The increasing awareness among lawmakers, Romney said, “prepares the way for whatever the Army Corps of Engineers and the state study comes up with, such that if we do need to have financial resources — perhaps to buy water rights from those that have been perhaps to buy land, and to encourage homeowners to reduce usage, these kinds of things, put in meters and so forth — we will be able to appropriate the funds to do so.”

Romney said solutions are likely to cost billions of dollars. One logical step would be to lessen the amount of water taken from natural sources that feed the lake. He suggested a study to determine how much difference that would make.

“That’s probably the most straightforward, least expensive and most tried and true method to to bring greater water to the Great Salt Lake,” he said. “Analysis is how you know how much would be available by doing that.”

Then there are factors including years of drought from decreased rain and snow.

“It may require purchases of water rights purchases of land, paying homeowners to move away from grass to xeriscape landscaping. These are the kinds of things that will have to be evaluated, but the scientists who are doing the calculations are going to have to give us a sense of ‘OK, how much do we do through conservation?’ I believe a lot.”

Romney said even ideas including a pipeline to the ocean, which was mentioned in the bill and has drawn criticism, are worth researching. Could a pipeline be feasible, one reporter asked.

“I don’t know the answer to that,” Romney said, adding he had read studies years back about pipeline use in the east, Midwest and south.
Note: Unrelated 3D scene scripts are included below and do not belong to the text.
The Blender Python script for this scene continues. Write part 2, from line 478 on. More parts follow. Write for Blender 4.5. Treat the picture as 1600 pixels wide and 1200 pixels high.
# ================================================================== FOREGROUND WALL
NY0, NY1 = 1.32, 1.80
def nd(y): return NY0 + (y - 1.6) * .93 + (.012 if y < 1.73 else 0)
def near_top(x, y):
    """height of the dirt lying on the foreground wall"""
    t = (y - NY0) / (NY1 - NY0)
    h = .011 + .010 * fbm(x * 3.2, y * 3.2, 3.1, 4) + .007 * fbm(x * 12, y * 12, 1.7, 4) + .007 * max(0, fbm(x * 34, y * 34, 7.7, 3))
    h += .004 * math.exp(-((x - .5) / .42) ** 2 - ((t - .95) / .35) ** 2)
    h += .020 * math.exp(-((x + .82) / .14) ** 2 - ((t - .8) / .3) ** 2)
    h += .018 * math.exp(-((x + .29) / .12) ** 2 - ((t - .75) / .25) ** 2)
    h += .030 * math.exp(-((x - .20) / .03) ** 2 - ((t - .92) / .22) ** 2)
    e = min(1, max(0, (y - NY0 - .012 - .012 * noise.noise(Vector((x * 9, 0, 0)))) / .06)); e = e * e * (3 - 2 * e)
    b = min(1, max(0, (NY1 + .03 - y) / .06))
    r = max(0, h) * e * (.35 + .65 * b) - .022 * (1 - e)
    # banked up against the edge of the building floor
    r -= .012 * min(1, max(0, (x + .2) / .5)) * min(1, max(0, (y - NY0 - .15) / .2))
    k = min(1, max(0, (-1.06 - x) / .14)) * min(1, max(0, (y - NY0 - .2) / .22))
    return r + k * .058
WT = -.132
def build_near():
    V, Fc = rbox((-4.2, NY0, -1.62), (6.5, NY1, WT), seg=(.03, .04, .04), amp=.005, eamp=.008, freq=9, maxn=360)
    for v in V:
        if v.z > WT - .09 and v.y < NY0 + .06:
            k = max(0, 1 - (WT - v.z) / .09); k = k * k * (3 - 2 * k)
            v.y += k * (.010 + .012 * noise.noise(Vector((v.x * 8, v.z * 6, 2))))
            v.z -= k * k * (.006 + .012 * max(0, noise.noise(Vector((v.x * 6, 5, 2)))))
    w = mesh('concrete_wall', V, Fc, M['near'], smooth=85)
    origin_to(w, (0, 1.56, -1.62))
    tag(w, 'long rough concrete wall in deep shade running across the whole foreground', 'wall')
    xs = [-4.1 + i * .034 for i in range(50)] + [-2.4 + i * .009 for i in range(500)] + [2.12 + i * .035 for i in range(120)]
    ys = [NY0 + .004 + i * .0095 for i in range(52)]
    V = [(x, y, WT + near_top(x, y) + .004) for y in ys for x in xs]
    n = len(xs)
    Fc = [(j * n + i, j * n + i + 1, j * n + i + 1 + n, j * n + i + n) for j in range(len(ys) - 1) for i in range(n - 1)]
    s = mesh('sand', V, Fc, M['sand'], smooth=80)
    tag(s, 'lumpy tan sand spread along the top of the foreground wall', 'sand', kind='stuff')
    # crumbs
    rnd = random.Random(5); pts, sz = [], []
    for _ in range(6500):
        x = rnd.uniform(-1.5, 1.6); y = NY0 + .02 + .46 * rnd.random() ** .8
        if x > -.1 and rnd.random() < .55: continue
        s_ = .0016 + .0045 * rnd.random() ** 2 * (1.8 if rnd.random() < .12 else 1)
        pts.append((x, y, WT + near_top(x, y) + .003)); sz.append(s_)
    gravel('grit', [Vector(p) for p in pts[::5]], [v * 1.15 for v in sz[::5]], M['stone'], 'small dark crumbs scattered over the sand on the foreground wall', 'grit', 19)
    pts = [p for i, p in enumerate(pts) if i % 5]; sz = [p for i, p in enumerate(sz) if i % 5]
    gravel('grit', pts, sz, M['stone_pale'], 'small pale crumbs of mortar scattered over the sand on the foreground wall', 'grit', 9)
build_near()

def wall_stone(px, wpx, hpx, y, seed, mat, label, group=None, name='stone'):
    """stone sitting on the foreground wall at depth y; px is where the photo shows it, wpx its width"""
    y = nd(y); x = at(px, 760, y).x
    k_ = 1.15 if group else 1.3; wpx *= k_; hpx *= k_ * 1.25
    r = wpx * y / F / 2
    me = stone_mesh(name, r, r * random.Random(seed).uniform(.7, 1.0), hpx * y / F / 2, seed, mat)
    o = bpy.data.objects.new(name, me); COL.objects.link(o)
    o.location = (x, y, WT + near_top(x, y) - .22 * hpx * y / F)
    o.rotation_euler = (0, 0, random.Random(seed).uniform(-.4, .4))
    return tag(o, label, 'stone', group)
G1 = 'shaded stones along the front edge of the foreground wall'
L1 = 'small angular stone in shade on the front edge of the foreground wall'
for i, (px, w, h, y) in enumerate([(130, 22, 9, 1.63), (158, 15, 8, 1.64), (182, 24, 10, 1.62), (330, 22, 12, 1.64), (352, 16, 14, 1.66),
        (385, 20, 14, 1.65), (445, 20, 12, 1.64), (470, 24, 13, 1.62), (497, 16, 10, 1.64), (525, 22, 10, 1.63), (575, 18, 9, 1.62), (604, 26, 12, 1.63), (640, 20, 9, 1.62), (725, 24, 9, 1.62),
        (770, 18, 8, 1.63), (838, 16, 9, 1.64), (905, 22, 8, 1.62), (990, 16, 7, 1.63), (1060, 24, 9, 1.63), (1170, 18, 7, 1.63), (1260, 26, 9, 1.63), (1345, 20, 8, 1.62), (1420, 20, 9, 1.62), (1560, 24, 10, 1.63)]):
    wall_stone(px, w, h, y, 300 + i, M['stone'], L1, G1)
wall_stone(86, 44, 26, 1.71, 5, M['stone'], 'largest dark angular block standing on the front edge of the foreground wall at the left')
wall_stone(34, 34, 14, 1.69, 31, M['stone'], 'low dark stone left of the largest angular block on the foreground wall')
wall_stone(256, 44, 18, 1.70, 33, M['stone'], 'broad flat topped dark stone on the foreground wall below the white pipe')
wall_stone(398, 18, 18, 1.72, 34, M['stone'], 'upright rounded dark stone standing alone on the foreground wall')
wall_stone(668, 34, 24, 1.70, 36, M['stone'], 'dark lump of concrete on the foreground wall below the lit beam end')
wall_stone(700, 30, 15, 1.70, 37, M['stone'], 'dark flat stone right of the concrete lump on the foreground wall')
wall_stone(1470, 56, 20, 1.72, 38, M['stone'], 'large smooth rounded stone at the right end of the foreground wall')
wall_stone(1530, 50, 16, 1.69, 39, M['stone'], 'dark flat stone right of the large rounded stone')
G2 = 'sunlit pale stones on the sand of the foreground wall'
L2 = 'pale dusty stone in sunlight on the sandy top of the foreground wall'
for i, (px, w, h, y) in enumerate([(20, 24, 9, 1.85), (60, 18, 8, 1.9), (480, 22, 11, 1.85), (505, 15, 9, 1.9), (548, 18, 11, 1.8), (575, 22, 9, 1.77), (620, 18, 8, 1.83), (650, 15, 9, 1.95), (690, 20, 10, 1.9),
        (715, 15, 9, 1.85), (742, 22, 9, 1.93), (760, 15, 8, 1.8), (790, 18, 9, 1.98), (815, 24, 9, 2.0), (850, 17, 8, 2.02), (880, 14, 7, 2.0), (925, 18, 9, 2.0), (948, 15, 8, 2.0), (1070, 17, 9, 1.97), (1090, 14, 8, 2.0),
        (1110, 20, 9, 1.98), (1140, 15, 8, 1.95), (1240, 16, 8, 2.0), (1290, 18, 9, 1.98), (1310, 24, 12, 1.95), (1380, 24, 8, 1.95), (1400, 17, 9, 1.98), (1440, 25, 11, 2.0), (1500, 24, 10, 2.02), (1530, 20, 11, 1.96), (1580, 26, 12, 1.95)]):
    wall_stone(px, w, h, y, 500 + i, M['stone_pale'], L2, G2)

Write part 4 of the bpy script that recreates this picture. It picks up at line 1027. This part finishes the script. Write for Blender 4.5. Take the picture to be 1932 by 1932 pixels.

“It was very expensive,” he said. “I don’t know what the price tag on that would be today. And and bringing in saltwater would present its own difficulties. Again, I don’t have any idea what the numbers would be. But But if the climate continues to give us drought, I think you want to evaluate as many options as you can…. There may be some options that are available today that technology didn’t afford a decade or two ago.”